Un ejemplo notorio lo constituye el escándalo reciente provocado por el intento de Bolsonaro de conmemorar el golpe de estado de 1964, algo realmente monstruoso. Se trata, como sabemos, de una triste página en la historia de Brasil: el ejército (con el pretexto del “peligro comunista” y el apoyo directo de la CIA y de los Estados Unidos) derrocó al Presidente João Goulart e instaló una dictadura que se mantuvo en el poder hasta 1985.  Esta iniciativa deja de ser algo coyuntural cuando vemos que el Ministro de Educación brasileño asegura que debe hacerse una evaluación más abierta y matizada de lo que ocurrió. Según él, fue “la sociedad civil” (y no los militares golpistas) quien promovió la salida de Goulart, y el régimen que se instaló en el poder no debe llamarse “dictadura”, sino “gobierno democrático de fuerza”. Y lo más grave: anunció que serán modificados adecuadamente los libros de texto donde los niños y jóvenes de Brasil aprenderán la historia de su país.

No olvidemos que Hollywood y luego series, videojuegos y toda la maquinaria mediática se han encargado de probarle al mundo entero que el desembarco en Normandía, en junio de 1944, cambió el curso de la historia y que fueron los yanquis quienes derrotaron a Hitler.
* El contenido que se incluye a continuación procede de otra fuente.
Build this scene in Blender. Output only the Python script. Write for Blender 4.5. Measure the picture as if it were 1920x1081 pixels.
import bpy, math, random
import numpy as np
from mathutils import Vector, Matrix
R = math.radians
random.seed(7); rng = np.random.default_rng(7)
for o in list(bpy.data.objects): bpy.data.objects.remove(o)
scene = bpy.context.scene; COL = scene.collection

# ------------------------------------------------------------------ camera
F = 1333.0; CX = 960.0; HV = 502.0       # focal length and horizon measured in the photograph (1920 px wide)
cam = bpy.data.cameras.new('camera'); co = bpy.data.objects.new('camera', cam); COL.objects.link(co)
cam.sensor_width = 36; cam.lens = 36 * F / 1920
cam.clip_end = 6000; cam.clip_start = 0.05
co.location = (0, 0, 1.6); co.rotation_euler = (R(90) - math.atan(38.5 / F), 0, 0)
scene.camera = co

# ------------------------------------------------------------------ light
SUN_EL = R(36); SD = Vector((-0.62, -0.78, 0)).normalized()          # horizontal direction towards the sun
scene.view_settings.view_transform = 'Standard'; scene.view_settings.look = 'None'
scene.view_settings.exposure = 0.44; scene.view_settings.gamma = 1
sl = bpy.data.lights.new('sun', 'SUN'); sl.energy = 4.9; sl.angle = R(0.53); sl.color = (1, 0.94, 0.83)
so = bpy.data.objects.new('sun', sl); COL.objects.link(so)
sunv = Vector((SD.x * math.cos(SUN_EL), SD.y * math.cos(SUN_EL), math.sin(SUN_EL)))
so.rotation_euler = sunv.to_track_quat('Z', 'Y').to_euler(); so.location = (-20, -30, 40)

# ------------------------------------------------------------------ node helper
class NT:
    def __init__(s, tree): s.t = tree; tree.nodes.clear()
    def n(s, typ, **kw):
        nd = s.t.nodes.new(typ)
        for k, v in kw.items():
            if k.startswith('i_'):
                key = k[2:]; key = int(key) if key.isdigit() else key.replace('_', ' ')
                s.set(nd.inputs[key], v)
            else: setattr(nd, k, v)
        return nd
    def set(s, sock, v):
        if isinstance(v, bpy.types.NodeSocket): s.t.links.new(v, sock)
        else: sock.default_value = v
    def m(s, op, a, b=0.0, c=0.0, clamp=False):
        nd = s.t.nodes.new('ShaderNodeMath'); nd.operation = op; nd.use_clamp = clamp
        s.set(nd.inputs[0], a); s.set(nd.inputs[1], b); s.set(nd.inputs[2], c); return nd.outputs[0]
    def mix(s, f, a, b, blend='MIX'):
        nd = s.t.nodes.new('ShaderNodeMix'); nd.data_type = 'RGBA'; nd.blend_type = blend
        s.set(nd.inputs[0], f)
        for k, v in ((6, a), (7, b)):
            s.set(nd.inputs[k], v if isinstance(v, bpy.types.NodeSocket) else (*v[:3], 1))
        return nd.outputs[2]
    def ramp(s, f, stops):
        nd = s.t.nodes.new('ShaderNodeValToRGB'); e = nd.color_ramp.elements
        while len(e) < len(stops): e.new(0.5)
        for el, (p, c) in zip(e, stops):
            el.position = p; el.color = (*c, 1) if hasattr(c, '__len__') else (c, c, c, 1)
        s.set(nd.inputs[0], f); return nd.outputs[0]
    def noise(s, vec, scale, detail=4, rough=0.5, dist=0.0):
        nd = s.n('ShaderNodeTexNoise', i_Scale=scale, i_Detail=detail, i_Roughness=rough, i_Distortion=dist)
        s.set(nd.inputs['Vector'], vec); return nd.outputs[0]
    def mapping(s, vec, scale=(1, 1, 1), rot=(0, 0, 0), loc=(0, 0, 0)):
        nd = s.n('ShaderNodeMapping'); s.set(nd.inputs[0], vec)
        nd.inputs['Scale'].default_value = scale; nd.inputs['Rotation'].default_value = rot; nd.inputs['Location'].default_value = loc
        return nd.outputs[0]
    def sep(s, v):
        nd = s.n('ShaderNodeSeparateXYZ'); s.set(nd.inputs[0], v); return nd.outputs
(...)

Han logrado que muchísima gente en todo el planeta ignore la hazaña del pueblo soviético, el protagonista, a costa de millones de sus hijos, de la victoria sobre los nazis.

Algo similar hicieron con el tratamiento en historietas y en películas del genocidio contra la población aborigen norteamericana. Con el mismo método se curaron de cualquier complejo de culpa asociado a los bombardeos atómicos contra Hiroshima y Nagasaki y del llamado “síndrome de Vietnam”.   

En mi infancia mis amigos y yo veíamos continuamente películas sobre la guerra de Corea: en ellas, uno, dos o a lo sumo tres superhéroes yanquis, cercados, aparentemente sentenciados a morir, armados de una ametralladora, aniquilaban a miles de soldados coreanos y, por último (otro final feliz), eran rescatados por unos tanques majestuosos. Lo peor es que los niños de la época nos alegrábamos de aquel desenlace sangriento y estábamos convencidos de que los “buenos” eran los yanquis y los “malos” los coreanos. Por supuesto, en las películas de indios y cowboys, estaba claro quiénes eran los “buenos” y quiénes los “malos”.

La formación en el campo del audiovisual de un “espectador crítico”, como tituló a su programa de los sábados Magda Resik, resulta una prioridad para nuestros medios, para nuestras instituciones educativas y culturales, para todos los que tenemos el deber de trabajar para preservar la identidad y la memoria. Ante los materiales audiovisuales que tratan temas históricos y circulan a través de circuitos alternativos, debemos promover discusiones inteligentes y argumentadas y crear una distancia “crítica” entre la gente y los mensajes seductores y mentirosos.

De ahí que sea tan trascendente una película como Inocencia de Alejandro Gil. Logra dar mucha información sobre aquel hecho histórico que marcó con una cicatriz de fuego a la generación de Martí y, al propio tiempo, mueve los sentimientos del espectador, en particular de los jóvenes.   

La imagen que acompaña a esta entrada es del filme Forrest Gump. Una película muy reaccionaria que trabaja la historia en varios sentidos: «lava» tiernamente la imagen de la guerra de Vietnam (donde Forrest encuentra a un «hermano» negro, que cae «heroicamente»), ataca con saña a la generación de los 60 (cuya promiscuidad sexual es castigada por la Divinidad con el SIDA) y a algunos de sus líderes (Bob Dylan, Lennon) y trasmite un mensaje clave: la inteligencia estorba para integrarse al Sistema. Forrest Gump es un paradigma de idiota feliz e integrado.